Vague concepts feed the machine

Although it’s well known that Google is looking for what it calls ‘E-A-T’, or Expertise, Authoritativeness, and Trustworthiness, not many of us really think about how we might highlight this in our content. One reason is that the terms are hard to define. Once we make the effort to define them though, we tend to assume that no machine-based algorithm could identify these traits.

That would be a mistake.

Show me half a dozen articles accepted as being expert (or authoritative, or trustworthy) and I’m sure I couldn’t spot anything which a machine could latch onto as evidence those descriptors were true. But given the unimaginable amount of data that search engines have available to them, I’d bet there are several indicators, some of them almost bulletproof. A lot of it will be about spotting patterns, not just in the documents, but in those that link to them or surround them.

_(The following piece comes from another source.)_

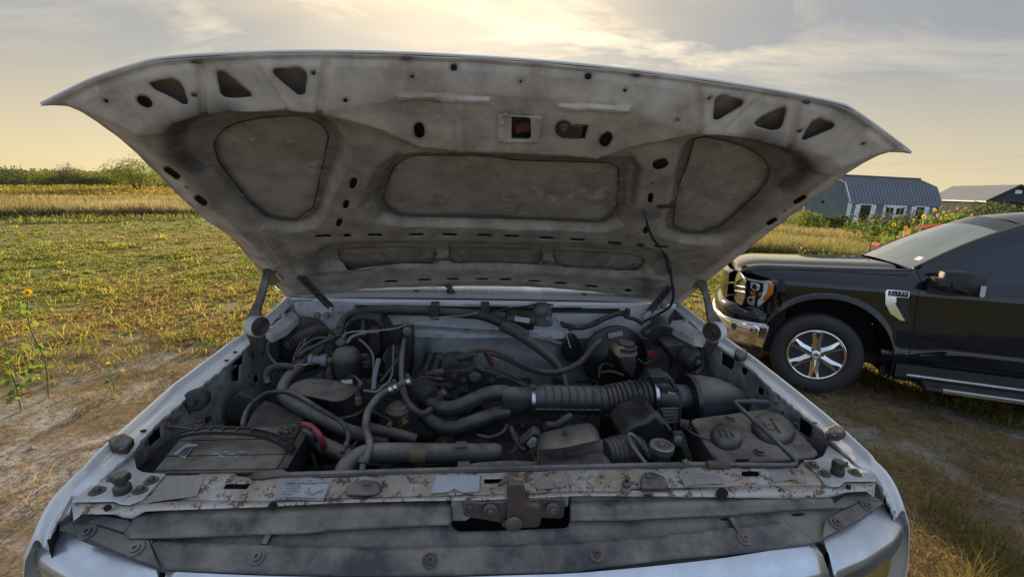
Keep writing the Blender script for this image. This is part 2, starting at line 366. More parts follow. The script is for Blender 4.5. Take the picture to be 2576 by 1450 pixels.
# ================================================================== WHITE PICKUP: open hood
GZ = -1.34
truck = tag(empty('pickup_truck', (0, .6, GZ)), 'white older pickup truck with its hood propped wide open over a dusty engine bay', 'pickup truck')
HO = np.array([0, 1.033, .171]); HV = np.array([0, -.839, .544]); HN = np.array([0, .544, .839]); CROWN = .075
def hcrown(u): return CROWN * (1 - np.minimum(1.15, (u / .95) ** 2))
def H3(u, v, d=0.0):
    u = np.asarray(u, float); v = np.asarray(v, float); w = hcrown(u) - d
    return np.stack([u + 0 * v, HO[1] + v * HV[1] + w * HN[1], HO[2] + v * HV[2] + w * HN[2]], -1)
def huv(x, y, d=.03):
    r = ray(x, y); w = 0
    for i in range(14):
        t = ((HO - CAMP) @ HN + w) / (r @ HN); p = CAMP + r * t - HO; u = p[0]; v = p @ HV; w = .6 * w + .4 * (hcrown(u) - d)
    return (u, v)
def HL(s, L, d=.03): return [huv(*D(s, *p), d) for p in L]
OUT = HL('R1', [(112, 468), (200, 425), (350, 350), (470, 295), (620, 240), (800, 185), (950, 148), (1150, 127), (1400, 113), (1800, 97), (2200, 95), (2560, 102)], 0) + \
      HL('R2', [(700, 115), (1300, 150), (1900, 200), (2560, 280)], 0) + \
      HL('R3', [(1000, 45), (1400, 110), (1780, 188), (1900, 240), (2100, 380), (2308, 538), (2250, 526), (2150, 522), (2080, 545), (1950, 610), (1820, 700), (1700, 790), (1560, 900), (1400, 1020), (1180, 1190), (850, 1450)], 0) + \
      HL('R5', [(1570, 375), (1470, 380), (1340, 370), (1250, 320), (1100, 290), (900, 268), (600, 240), (300, 222), (0, 215)], 0) + \
      HL('R4', [(1650, 430), (1240, 437), (1050, 448), (870, 470), (760, 525), (450, 525), (250, 320), (0, 30)], 0) + \
      HL('R1', [(1300, 1290), (1100, 1115), (950, 960), (800, 810), (650, 680), (520, 585), (400, 510), (310, 470), (200, 465)], 0)
IL = HL('R1', [(1350, 760), (1375, 700), (1440, 640), (1600, 580), (1900, 550), (2010, 560), (2110, 610), (2165, 680), (2160, 770), (2110, 1000), (2070, 1180), (2050, 1220), (1970, 1270), (1930, 1300), (1850, 1300), (1730, 1270), (1620, 1180), (1540, 1080), (1440, 960), (1380, 870)], .013)
OL = HL('D', [(415, 321), (443, 290), (503, 274), (590, 264), (724, 262), (815, 272), (871, 307), (896, 363), (882, 412), (843, 482), (826, 535), (801, 567), (731, 577), (661, 563), (590, 511), (520, 447), (450, 405), (415, 363)])
IC = HL('R2', [(355, 1140), (375, 1080), (440, 920), (520, 860), (600, 835), (1100, 840), (1330, 870), (1900, 885), (2020, 905), (2050, 960), (2040, 1200), (2000, 1265), (1940, 1300), (1850, 1310), (1300, 1285), (600, 1270), (480, 1260), (400, 1210)], .013)
OC = HL('R2', [(230, 1150), (290, 1000), (370, 850), (480, 795), (640, 780), (1300, 798), (1850, 825), (2050, 805), (2180, 810), (2215, 900), (2160, 1200), (2100, 1320), (1950, 1370), (1300, 1350), (500, 1330), (300, 1300)])
IR = HL('R3', [(735, 520), (755, 450), (820, 430), (900, 440), (1100, 490), (1240, 570), (1295, 660), (1270, 760), (1180, 860), (1060, 970), (940, 1070), (820, 1115), (700, 1110), (620, 1070), (605, 1050), (640, 800), (700, 640)], .013)
OR_ = HL('R3', [(620, 520), (700, 410), (900, 378), (1200, 420), (1420, 480), (1560, 560), (1590, 680), (1480, 830), (1300, 1000), (1130, 1150), (950, 1200), (650, 1170), (500, 1130), (480, 1060), (560, 900), (570, 700)])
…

It should be emphasised that expertise, authoritativeness, and trustworthiness are not ranking factors in themselves. They are concepts which independent reviewers are asked to rate content on, in manual exercises – not to rank that content, but to give Google’s machine intelligence starting points in looking for patterns.

As this excellent recent article on the subject concluded: “It makes sense to think hard about what those words expertise, authoritativeness, and trustworthiness mean and apply your insights to every webpage that you publish.”